Professional Life Part 1

As the 4 of you who read this blog know, I've spent my professional life as an economist. I've worked at a few universities over the decades. I have made some mis-steps along the way. One was staying at the University of Alabama (UA) about a decade longer than I should have. Another was ever stepping foot on the campus of the University of Oklahoma (OU). Both places were so steeped in racism that I found it suffocating to even exist. In this mini-series I'll try to detail some of the things that happened at both places. I'll change the names to protect the guilty, however.

I arrived as the department chair of the economics department at OU in January of 2015. The department had never had a black faculty member and definitely never a chair. One of the things that a department chair must do is go to these monthly meetings where the dean of the College of Arts and Sciences tells chairs information which is then passed down to the faculty. The chairs must also attend an annual "retreat" for a weekend where they were supposed to connect and share information about running departments.

At the first retreat that I attended in August of 2015, I was sitting there with the 25+ other chairs and program directors listening to speakers talk about class scheduling, website repair, etc. There was only one other black in the room besides me. She ran a program not a department. It was standard boring stuff. However, the dean was proud to introduce a young white lady (probably 23 years old) who had just completed some sort of MBA and would be handling the finances of the entire college. A multi-million dollar endeavor. As she rambled on, I stopped to ask her what her accounting strategy would be. What she was saying might impress a philosophy professor who had no clue about finances but she was just speaking nonsense. To my surprise, not only did she not have one, she didn't know what the term meant. So, I explained to her some things I had learned over the years. After all, I had spent nearly 17 years in a business school and interacted with accounting professors often. Let's also not forget that I do have a doctorate in economics.

This lasted for a bit until the dean stepped in and said that we should move on. No problem to me, he probably hired a cousin or friend who had no qualifications for the job. I found that at OU (and most schools) being a friend will beat out being qualified any day. Apparently, after that session, the young lady was in tears at being called out by the mean black guy. How dare a black man who has a doctorate call out a young and unqualified white girl? It was a scandal of epic portions. Most of the white women went to comfort her and demand that the dean take action.

I didn't know any of this at the time but apparently the dean went to the provost of the university to ask what to do. After all, we can't have blacks on campus who "don't know their place". The provost suggested that the dean have the only other black person who was a department chair have a talk with me. That department chair had not been at the retreat. He had long since given up on such nonsense. Later that fall semester I got a call from that chair wanting to meet for lunch. I agreed and figured that he wanted to introduce himself to me as a gesture of good will. We agreed to meet that next spring. When I met him, he told me how dismayed the entire college was and that almost every chair was talking about me. Why? I had apparently called out a fragile white woman about her incompetence. This was unheard of. I asked him where all of this was coming from and he said from the dean who had asked him to talk to me.
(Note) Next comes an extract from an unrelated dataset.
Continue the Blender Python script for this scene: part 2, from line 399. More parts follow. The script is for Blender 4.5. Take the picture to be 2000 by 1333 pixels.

I was a bit surprised since I had interacted with the dean at least 50 times after the retreat and he never mentioned a thing. It was then that I knew that these people were on some old school racist BS. I thought about what this other chair had warned me about and then decided that I'd speak out even MORE and confront any crony behavior I saw with hard facts and complete authority. Clearly not the reaction they were looking for. Over the next few months, I'll detail on this blog about a half dozen tales of what being a black chair at a place who only valued the look but not the input of a black chair. They found out that my abilities to do the job extremely well was their worst enemy as I always spoke from absolute fact. I took a department with 125 majors when I arrived and left it with over 700.

So what happened to that dean? He left at the end of that spring semester to become a college president. About 2 years later he reached out to me to ask if I'd consider being the dean of the business school at his new place.